(Entries from a dataset)
— Begin —

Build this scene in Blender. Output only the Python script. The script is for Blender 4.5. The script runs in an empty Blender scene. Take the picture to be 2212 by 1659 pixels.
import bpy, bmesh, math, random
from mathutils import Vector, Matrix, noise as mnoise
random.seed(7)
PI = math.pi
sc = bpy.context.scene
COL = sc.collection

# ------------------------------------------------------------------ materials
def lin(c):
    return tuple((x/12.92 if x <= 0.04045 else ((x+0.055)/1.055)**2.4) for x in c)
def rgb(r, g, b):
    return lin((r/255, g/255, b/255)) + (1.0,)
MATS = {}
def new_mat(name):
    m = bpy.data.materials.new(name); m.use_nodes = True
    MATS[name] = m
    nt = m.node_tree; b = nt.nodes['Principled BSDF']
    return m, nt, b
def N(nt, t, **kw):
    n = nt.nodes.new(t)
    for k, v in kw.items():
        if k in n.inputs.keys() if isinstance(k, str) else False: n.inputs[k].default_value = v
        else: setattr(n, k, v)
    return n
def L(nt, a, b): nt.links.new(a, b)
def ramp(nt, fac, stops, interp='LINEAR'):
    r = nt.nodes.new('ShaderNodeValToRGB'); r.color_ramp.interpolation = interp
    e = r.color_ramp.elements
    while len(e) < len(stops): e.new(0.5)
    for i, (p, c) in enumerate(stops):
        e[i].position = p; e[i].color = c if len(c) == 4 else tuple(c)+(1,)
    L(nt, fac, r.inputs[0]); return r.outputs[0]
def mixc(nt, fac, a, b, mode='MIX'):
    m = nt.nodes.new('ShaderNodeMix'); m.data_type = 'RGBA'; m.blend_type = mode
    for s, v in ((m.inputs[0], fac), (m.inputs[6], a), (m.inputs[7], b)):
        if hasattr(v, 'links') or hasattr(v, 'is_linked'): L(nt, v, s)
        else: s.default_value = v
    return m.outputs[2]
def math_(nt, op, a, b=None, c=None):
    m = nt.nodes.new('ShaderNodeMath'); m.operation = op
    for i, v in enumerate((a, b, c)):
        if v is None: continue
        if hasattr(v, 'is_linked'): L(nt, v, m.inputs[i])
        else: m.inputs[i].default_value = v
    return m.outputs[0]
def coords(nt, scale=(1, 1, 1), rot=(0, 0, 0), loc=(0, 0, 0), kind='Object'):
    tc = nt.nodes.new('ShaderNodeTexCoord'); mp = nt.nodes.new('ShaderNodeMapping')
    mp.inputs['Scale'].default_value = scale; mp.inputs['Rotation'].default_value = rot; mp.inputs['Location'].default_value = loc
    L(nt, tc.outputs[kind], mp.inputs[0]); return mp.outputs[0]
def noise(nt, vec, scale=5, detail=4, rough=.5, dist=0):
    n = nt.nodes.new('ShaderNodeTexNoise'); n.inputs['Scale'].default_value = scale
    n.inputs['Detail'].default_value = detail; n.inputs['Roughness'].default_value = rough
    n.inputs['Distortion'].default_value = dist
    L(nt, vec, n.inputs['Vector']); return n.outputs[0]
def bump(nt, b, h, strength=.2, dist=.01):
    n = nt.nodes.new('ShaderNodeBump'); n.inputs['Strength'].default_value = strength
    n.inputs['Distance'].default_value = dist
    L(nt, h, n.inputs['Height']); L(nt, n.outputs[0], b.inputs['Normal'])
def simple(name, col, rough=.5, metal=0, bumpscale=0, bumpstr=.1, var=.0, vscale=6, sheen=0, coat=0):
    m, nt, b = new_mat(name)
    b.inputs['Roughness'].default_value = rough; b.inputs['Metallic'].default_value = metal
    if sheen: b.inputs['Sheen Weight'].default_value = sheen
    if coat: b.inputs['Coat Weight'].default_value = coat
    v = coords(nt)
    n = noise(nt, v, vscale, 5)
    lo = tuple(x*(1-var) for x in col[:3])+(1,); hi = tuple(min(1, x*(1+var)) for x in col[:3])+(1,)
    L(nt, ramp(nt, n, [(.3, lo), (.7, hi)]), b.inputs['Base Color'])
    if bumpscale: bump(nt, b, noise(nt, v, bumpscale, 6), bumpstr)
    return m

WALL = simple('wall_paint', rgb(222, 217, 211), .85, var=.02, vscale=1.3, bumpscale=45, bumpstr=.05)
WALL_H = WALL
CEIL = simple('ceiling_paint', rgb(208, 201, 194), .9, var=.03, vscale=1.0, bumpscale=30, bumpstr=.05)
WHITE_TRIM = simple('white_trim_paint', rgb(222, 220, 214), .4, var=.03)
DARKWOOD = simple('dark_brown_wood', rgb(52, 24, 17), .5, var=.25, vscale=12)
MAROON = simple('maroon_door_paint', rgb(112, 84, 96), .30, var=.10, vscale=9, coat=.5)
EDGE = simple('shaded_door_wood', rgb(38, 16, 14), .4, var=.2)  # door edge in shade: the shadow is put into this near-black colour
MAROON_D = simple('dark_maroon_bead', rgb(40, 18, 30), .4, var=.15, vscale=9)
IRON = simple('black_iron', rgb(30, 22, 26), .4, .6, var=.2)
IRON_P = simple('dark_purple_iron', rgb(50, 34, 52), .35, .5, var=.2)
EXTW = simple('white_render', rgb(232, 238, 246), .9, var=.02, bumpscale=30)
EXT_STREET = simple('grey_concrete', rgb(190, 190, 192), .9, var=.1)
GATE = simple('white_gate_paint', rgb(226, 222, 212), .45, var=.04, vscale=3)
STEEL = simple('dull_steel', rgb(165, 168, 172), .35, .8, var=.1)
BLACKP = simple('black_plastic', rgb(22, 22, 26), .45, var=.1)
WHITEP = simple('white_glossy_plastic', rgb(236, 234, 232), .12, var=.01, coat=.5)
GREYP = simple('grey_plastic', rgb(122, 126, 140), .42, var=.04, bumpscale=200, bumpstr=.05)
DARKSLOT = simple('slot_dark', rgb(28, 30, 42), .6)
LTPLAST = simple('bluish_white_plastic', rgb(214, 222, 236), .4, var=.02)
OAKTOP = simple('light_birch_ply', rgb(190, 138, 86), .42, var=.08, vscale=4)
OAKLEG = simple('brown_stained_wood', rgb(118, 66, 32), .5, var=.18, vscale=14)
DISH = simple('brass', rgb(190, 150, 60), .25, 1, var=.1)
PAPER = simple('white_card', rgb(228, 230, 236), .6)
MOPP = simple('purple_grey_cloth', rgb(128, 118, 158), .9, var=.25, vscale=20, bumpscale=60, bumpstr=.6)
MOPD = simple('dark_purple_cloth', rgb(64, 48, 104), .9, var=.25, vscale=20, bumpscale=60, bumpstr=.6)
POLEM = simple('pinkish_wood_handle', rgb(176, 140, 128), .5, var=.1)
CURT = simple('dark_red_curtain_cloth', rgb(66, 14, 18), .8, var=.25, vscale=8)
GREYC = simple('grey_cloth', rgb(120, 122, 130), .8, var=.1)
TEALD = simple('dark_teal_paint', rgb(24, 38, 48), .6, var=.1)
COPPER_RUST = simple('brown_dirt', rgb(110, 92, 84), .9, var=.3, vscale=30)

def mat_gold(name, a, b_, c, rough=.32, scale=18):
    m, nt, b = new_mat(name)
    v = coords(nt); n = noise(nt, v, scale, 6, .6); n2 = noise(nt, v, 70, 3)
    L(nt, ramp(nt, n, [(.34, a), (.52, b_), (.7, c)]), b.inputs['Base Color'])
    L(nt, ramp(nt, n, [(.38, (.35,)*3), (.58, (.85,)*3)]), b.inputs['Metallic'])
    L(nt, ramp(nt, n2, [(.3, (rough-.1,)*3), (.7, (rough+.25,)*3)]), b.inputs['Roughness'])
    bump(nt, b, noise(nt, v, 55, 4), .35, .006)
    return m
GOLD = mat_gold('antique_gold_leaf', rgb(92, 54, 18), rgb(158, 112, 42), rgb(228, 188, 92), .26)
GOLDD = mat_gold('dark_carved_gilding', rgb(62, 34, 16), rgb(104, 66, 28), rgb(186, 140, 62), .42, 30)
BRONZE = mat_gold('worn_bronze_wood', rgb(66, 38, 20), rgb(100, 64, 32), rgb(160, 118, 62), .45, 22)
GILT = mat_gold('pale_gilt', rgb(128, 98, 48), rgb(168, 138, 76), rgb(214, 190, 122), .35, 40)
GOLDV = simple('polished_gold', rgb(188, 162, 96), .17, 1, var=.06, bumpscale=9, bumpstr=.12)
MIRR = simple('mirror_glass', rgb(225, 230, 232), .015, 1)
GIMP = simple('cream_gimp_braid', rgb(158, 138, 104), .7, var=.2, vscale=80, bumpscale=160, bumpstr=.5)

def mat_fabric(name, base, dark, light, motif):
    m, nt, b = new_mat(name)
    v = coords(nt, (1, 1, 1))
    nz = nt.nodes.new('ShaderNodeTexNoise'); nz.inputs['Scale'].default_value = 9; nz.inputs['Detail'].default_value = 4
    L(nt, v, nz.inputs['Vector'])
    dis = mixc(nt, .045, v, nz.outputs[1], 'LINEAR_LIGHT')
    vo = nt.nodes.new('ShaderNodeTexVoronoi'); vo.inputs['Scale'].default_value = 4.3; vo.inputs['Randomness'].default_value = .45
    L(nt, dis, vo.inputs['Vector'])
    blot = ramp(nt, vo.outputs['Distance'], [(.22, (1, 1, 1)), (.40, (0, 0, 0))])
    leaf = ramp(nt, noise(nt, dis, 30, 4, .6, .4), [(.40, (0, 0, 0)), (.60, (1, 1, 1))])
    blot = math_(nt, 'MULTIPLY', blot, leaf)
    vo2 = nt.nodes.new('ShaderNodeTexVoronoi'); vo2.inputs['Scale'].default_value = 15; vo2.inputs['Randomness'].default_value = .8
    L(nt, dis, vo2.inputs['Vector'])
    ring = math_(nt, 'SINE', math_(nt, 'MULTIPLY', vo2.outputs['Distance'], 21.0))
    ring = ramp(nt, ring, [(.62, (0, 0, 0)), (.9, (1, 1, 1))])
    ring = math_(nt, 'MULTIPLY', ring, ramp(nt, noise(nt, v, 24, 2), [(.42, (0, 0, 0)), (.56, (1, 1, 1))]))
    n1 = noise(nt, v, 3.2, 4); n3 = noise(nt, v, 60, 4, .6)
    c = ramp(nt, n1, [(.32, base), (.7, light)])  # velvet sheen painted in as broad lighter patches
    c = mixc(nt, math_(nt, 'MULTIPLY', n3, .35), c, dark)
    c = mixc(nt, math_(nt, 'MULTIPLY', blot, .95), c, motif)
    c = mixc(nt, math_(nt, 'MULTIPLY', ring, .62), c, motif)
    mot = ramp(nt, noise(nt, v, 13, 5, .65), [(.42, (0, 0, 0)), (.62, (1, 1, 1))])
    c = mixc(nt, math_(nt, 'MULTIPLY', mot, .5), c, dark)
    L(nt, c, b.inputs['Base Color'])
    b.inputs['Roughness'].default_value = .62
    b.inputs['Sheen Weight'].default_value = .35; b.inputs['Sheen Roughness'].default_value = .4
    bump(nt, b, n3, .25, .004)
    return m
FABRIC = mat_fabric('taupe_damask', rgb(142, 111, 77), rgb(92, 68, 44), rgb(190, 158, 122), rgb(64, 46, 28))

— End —
— Begin —

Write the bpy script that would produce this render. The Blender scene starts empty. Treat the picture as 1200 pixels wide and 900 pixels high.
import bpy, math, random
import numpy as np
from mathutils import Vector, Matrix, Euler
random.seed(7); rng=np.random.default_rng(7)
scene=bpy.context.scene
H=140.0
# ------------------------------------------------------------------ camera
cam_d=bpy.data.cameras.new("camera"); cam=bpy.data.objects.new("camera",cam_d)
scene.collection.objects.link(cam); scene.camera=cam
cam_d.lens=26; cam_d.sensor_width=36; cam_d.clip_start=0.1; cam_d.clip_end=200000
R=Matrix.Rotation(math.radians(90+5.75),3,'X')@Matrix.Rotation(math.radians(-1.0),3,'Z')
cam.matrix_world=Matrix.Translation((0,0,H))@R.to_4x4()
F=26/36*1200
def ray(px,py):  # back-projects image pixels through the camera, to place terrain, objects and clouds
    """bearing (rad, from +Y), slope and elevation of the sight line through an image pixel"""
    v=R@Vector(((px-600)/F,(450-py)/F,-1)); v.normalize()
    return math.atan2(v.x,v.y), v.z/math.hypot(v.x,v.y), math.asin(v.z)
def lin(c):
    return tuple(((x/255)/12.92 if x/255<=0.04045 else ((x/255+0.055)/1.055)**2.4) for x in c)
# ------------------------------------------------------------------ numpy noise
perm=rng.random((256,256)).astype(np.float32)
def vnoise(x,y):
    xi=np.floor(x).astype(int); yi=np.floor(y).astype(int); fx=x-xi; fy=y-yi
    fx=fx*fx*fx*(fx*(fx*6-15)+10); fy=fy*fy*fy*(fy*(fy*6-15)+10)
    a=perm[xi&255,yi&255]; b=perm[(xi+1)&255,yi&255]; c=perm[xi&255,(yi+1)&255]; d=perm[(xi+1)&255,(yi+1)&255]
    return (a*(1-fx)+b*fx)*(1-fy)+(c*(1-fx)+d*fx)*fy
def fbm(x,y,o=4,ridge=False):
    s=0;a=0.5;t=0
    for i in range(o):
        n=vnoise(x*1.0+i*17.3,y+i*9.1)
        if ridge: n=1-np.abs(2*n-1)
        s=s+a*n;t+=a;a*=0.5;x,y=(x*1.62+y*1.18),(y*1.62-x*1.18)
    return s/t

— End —

What is needed: Extract from the listing above the lines between the line containing "Build this scene" and the line containing "COL = sc.collection", keeping both of those lines. Output nothing else.

Reply to the exercise:
Build this scene in Blender. Output only the Python script. The script is for Blender 4.5. The script runs in an empty Blender scene. Take the picture to be 2212 by 1659 pixels.
import bpy, bmesh, math, random
from mathutils import Vector, Matrix, noise as mnoise
random.seed(7)
PI = math.pi
sc = bpy.context.scene
COL = sc.collection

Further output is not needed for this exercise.